About Dingle
The history, geography, and character of Dingle.
History & Heritage
A Gaeltacht Town: An Daingean and the Naming Row
Dingle sits in the Corca Dhuibhne Gaeltacht, one of the Irish-speaking districts of west Kerry, and the language is a living one here rather than a relic. That is why visitors see road signs in Irish only as they cross into the Gaeltacht: An Daingean, or Daingean Uí Chúis, the older Irish name meaning the fortress of Ó Cúis. The names became a real controversy in the 2000s. A 2004 Placenames Order made An Daingean the sole official name and removed Dingle from the maps, which the town objected to, partly because the historic Irish name was always Daingean Uí Chúis and partly because An Daingean duplicated a town in Offaly. After a long campaign and a local plebiscite, a 2011 Act restored both: the official names are now Daingean Uí Chúis in Irish and Dingle in English. It is worth knowing the story rather than being puzzled by the signs.
Slea Head and the End of the Peninsula
The reason most people come is the Slea Head Drive, the loop of narrow road that runs west from the town around the tip of the peninsula. It is dense with sites: the cluster of beehive huts, or clocháin, on the farmland at Fahan, the crucifixion shrine and viewpoint at Slea Head with the Blasket Islands lying offshore, the strand at Coumeenoole, and Dunmore Head, the most westerly point of mainland Ireland, which doubled as the planet Ahch-To in the Star Wars films. The land is studded with early-Christian monuments too: Gallarus Oratory, the best-preserved dry-stone church in the country, and the medieval ruin at Kilmalkedar. North of the town, the Conor Pass climbs over the spine of the peninsula on one of the highest surfaced roads in Ireland.

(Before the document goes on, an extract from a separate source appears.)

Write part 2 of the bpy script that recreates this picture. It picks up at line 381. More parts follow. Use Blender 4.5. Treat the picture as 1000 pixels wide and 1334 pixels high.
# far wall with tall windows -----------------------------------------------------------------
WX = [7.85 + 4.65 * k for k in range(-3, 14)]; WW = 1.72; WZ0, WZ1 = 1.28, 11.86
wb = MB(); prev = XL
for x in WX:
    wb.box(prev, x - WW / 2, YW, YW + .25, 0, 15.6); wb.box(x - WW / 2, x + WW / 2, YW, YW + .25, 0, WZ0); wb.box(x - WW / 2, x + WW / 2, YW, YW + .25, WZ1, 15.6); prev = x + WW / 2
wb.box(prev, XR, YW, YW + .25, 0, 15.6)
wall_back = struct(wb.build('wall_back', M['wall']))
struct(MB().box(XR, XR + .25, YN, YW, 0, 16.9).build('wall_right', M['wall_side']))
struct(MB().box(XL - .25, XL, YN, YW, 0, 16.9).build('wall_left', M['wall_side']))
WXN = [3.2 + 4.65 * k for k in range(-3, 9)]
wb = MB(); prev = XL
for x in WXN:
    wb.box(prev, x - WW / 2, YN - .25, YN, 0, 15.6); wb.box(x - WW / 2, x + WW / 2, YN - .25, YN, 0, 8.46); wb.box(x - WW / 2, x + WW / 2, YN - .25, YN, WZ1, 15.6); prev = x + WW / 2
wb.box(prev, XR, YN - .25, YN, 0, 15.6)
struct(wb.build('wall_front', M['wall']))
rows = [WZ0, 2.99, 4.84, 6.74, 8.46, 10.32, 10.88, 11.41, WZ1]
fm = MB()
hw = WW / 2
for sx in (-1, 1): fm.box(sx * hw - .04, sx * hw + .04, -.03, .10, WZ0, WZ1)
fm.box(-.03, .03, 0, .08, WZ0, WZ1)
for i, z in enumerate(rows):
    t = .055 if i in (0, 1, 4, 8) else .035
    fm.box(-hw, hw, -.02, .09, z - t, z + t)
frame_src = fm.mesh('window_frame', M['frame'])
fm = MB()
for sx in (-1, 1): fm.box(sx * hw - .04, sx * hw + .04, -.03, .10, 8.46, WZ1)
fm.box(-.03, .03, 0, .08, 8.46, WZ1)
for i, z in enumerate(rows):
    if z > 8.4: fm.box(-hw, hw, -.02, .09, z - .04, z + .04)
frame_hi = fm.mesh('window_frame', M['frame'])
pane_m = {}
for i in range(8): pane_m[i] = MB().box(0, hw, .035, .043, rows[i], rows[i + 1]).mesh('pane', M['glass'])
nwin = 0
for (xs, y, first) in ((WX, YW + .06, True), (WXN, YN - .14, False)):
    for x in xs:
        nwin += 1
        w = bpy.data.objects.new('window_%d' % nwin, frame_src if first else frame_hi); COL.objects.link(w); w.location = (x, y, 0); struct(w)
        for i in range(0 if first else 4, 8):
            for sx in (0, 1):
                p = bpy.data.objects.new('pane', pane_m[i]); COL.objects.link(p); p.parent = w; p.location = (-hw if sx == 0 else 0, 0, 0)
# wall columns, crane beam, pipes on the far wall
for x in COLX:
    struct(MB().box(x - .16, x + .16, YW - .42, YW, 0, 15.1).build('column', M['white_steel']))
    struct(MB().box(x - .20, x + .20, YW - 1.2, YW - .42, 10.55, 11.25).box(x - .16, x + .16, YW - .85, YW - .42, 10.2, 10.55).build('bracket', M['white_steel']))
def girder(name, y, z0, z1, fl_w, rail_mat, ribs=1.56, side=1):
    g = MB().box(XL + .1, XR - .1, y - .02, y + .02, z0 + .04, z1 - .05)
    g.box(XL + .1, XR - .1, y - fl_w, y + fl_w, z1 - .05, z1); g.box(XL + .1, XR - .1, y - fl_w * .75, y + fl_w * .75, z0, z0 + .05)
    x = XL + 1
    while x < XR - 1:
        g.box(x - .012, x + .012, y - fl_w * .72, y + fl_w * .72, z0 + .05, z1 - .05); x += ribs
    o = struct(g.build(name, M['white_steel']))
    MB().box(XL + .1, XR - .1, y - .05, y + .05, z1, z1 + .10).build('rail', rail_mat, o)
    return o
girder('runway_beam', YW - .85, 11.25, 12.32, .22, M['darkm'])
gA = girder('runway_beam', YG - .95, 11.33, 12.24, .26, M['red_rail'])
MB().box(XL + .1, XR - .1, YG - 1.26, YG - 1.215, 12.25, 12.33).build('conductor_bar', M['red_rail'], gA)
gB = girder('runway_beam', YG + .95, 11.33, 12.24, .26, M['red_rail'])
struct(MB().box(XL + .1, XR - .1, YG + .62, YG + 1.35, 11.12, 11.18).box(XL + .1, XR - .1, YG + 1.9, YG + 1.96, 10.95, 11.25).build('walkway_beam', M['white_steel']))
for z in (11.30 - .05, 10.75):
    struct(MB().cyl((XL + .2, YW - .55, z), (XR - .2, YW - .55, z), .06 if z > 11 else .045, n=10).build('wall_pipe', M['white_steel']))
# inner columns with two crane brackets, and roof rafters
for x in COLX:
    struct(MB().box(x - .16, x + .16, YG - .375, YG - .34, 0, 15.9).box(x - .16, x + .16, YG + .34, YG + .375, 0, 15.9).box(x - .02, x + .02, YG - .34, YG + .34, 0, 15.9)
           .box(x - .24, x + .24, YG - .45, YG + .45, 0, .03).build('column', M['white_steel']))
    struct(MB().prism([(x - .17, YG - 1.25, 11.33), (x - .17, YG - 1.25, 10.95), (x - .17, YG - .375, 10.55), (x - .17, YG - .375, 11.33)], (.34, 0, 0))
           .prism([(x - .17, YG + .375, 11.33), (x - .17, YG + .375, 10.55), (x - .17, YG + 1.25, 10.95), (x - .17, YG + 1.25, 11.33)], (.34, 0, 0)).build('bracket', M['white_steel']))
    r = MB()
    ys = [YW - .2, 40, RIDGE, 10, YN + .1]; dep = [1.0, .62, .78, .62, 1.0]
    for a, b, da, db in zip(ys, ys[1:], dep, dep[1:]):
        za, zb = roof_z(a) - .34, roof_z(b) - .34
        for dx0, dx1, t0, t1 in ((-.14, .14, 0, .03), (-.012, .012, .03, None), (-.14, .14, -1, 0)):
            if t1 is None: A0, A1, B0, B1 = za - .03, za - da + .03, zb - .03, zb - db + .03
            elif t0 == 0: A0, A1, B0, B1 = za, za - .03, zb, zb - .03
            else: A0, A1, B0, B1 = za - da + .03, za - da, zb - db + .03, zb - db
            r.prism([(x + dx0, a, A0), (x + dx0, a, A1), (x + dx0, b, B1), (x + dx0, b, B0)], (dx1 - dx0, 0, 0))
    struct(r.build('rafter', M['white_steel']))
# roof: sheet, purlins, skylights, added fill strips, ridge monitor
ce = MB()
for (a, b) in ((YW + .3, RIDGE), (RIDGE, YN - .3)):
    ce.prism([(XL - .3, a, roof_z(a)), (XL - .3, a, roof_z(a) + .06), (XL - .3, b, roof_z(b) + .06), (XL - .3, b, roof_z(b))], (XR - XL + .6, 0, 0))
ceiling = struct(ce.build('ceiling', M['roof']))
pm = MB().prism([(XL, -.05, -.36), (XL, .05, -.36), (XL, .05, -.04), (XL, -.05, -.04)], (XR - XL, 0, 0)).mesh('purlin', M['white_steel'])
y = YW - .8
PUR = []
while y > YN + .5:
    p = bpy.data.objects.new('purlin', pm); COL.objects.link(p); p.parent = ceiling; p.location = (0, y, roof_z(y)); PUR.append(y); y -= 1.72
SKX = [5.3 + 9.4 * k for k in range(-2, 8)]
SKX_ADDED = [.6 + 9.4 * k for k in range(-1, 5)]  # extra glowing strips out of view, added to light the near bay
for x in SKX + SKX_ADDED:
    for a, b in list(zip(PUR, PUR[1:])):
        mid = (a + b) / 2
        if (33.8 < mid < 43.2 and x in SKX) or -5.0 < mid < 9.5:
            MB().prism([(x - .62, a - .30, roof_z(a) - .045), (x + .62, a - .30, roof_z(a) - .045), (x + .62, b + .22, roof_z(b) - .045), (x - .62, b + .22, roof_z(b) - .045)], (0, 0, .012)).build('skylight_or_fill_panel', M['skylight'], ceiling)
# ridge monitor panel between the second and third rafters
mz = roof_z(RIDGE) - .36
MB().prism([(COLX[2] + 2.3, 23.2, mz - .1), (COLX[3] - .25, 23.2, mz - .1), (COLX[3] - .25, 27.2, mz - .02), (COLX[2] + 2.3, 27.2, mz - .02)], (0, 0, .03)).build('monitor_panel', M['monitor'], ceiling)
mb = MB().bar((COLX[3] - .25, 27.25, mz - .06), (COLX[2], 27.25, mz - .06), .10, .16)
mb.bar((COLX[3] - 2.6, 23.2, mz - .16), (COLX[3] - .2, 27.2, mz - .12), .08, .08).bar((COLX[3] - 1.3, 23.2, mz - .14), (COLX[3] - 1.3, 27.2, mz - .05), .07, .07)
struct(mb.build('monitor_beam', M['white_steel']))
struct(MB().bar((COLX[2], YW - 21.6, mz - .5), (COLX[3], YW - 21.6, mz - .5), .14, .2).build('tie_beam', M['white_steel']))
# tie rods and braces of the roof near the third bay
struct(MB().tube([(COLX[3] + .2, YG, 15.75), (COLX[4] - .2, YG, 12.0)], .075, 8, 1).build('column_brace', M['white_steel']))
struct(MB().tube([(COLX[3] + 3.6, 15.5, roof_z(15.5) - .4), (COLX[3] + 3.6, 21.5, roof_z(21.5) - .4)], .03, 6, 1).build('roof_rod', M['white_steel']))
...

The Shop-Pubs and the Music
Dingle has a famous concentration of pubs for a town its size, and the most distinctive are the surviving shop-pubs, where a bar shares its premises with a working shop. Dick Mack's on Green Street pours a pint on one side and sells leather and boots on the other; Foxy John's on Main Street is a hardware shop and bicycle workshop by day and a pub by night; Curran's keeps the old drapery shelves behind the bar. The music is the other constant: trad sessions run most nights of the week at An Droichead Beag, O'Flaherty's and John Benny's, among others, and in early December the town hosts Other Voices, an intimate music festival recorded in the tiny St James' Church and broadcast on RTÉ. The pubs are the social centre of the town, not a sideshow.
About the Dolphin
For nearly forty years Dingle's most famous resident was Fungie, a solitary wild bottlenose dolphin who lived in the harbour from 1983 and drew thousands of visitors onto boats to see him. He was last seen in October 2020 and is presumed dead; he was the oldest recorded solitary dolphin of his kind. The boat operators have moved on to genuine eco and wildlife tours out around the Blasket Islands, looking for seals, dolphins, seabirds and, in season, whales. You may still see Fungie's name on the odd old sign or listing, and a statue of him stands on the harbour, but he is gone, and any trip that promises to find him is selling something that no longer exists.
Wildlife & Nature
Marine Life
Bottlenose and common dolphins
Dolphins are regularly seen on the boat trips out around the Blasket Islands and along the open coast, along with harbour seals on the rocks. These are the wildlife the eco tours now centre on, since Fungie, the harbour's long-resident solitary dolphin, disappeared in 2020.
Spring to autumn, on the boat trips
Seabirds and basking sharks
The Blasket waters and the cliffs of the peninsula's end hold large seabird colonies, with gannets, guillemots and storm petrels, and in summer basking sharks pass along the coast. The Great Blasket also has a notable grey-seal colony.